Die Studienreise nach Warschau, welche durch Michael Derrer, Unternehmensberater für Osteuropa und Dozent an der Hochschule Luzern – Wirtschaft, vorbereitet wurde, erlaubte den Studierenden den Entwicklungsstand des aufstrebenden Landes Polen kennen zu lernen.
Das Programm bestand aus einer Mischung verschiedener Lernformen. In Vorträgen zur Geschichte und Politik wurde uns Polens langer Kampf zur Selbstbestimmung bewusst. Als tragischer Schauplatz der Auseinandersetzungen zwischen nationalsozialistischer Skylla und stalinistischer Charybdis wurde die Stadt Warschau vor 70 Jahren vollständig zerstört. Und es ist erst 25 Jahre her, seit sich die Polen das Privileg einer selbstständigen Entwicklung erkämpfen konnten.
Die Frage, ob sich Polen eine liberale Wirtschaftsordnung geben oder stattdessen an der sozialen Marktwirtschaft orientieren soll, stellte sich vor zwei Jahrzehnten und bleibt bis heute aktuell. In einem eigens für uns veranstalteten Streitgespräch debattierten liberale Ökonomen die Erfolge und Herausforderungen des polnischen Wirtschaftsmodells. Dieses setzt auf die Integration in die europäischen Strukturen, das Anziehen ausländischer Investitionen und eine rege Exporttätigkeit. Der Druck auf die Referenten war spürbar. Die Präsidentschaftswahlen im Sommer und die Wahlen für den polnischen Sejm im Oktober haben zu einem Machtwechsel geführt und die Liberalen sind heute in der Defensive. Polens Besonderheit ist, dass soziale Anliegen nicht von den (unterdessen fast inexistenten) Parteien aus dem linken Spektrum vertreten werden, sondern auf dem Wahlprogramm der konservativen Wahlsieger standen.
Die Schweiz unterstützt Polens Reformprozess seit vielen Jahren. Der Schweizer «Erweiterungsbeitrag» wurde uns durch den Leiter des lokalen Koordinationsbüros, Herrn Roland Python, in einem Vortrag mit persönlicher Note vorgestellt. Die anschliessenden Präsentationen von drei lokalen NGOs, die dank diesen Schweizer Geldern funktionieren, vermittelten uns einen Einblick in aktuelle Herausforderungen der polnischen Gesellschaft.
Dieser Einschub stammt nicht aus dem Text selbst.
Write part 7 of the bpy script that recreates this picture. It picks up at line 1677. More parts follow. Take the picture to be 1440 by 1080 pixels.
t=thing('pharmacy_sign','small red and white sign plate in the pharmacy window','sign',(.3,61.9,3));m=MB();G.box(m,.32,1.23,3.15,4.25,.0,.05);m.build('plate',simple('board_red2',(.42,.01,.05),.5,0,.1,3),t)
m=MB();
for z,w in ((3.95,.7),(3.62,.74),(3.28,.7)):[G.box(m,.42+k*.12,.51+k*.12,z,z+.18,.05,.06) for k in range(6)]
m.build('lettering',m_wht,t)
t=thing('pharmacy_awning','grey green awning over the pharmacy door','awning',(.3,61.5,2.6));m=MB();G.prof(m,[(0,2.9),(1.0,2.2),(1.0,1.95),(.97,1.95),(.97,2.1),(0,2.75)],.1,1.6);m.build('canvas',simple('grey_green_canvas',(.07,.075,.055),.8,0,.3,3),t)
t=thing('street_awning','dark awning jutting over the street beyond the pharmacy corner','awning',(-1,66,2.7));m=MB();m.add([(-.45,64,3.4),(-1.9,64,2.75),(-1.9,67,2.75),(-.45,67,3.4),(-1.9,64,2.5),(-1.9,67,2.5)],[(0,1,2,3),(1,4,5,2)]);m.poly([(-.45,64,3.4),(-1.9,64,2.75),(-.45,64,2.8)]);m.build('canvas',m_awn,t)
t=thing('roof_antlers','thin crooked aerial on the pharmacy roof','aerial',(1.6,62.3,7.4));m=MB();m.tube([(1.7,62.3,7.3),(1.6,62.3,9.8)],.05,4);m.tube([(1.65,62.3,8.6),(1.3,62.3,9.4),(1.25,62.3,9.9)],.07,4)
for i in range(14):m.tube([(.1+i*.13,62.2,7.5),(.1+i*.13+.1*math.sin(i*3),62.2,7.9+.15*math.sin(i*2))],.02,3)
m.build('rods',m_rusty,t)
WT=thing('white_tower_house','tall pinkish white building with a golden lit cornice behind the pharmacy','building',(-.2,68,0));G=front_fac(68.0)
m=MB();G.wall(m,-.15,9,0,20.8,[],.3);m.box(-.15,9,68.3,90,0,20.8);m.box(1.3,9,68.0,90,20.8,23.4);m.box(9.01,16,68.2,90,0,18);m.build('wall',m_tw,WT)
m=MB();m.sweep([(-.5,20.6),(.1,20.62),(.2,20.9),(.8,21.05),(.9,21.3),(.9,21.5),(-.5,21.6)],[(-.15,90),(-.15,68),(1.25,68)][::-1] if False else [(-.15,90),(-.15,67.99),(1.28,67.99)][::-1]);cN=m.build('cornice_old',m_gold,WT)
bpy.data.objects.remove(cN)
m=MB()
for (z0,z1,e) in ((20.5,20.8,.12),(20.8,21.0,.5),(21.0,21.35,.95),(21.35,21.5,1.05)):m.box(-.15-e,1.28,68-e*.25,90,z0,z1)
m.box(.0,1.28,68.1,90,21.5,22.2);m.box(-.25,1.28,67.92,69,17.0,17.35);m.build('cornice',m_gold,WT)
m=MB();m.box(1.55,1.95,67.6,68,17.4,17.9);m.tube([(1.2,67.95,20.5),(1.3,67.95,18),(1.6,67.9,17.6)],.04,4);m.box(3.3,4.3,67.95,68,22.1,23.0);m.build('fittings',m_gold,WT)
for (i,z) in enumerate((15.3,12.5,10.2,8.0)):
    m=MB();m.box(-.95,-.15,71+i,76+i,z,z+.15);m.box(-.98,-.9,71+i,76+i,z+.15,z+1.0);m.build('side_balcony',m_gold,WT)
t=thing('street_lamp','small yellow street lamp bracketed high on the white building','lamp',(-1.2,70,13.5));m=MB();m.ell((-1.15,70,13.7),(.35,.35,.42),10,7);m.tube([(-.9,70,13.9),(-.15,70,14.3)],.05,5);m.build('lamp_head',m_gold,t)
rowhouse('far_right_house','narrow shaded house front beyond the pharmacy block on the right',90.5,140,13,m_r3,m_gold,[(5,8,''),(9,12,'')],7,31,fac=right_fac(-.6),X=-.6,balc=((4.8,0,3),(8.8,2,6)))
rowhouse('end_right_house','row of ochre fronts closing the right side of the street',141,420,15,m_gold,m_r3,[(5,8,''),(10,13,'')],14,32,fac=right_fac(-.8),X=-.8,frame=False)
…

Weitere Blickwinkel auf den Transformationsprozess ergaben sich aus den Besuchen beim Finanzministerium und bei einer Bezirksverwaltung.
Durch den starken Franken hat die Tendenz zur Verlagerung immer grösserer Teile der Wertschöpfungskette von Schweizer Unternehmen ins Ausland eine besondere Aktualität erlangt. Der Besuch des lokalen Produktionsbetriebs von FRANKE Küchen und der anschliessende Vortrag seines charismatischen Geschäftsführers, Herrn Marek Szymanski, liess uns Chancen und Schwierigkeiten der Produktion im Ausland erkennen.
Auch wenn es stimmt, dass «Język polski jest skomplikowany.», die polnische Sprache also schwierig ist, konnte die sympathische Sprachlehrerin in den morgendlichen Lektionen den Studierenden einige Wörter und Wendungen vermitteln, die den Zugang zur fremden Kultur erleichtern. Auch über die traditionelle polnische Küche und den Besuch der für Warschau typischen «Milchbars» tauchten wir in die lokale Kultur ein. Dank den auf Originalität bedachten Stadtführern wurde die Gruppe an Orte gelotst, die den Teilnehmenden herkömmlicher Stadtbesichtigungen verborgen bleiben.
Die Studierenden waren nicht nur passive Beobachter – sie erstellten auf der Grundlage eines Dossiers mit aktuellen Artikeln selbständig eine SWOT-Analyse für das Land Polen. In einer Gruppenarbeit verfassten sie Konzepte für das Marketing polnischer Regionen oder konzipierten ein Projekt mit sozialer Zielsetzung. In einer sich globalisierenden Welt ist die internationale Ausrichtung der Studiengänge Voraussetzung für eine erfolgreiche Karriere unserer Absolventinnen und Absolventen.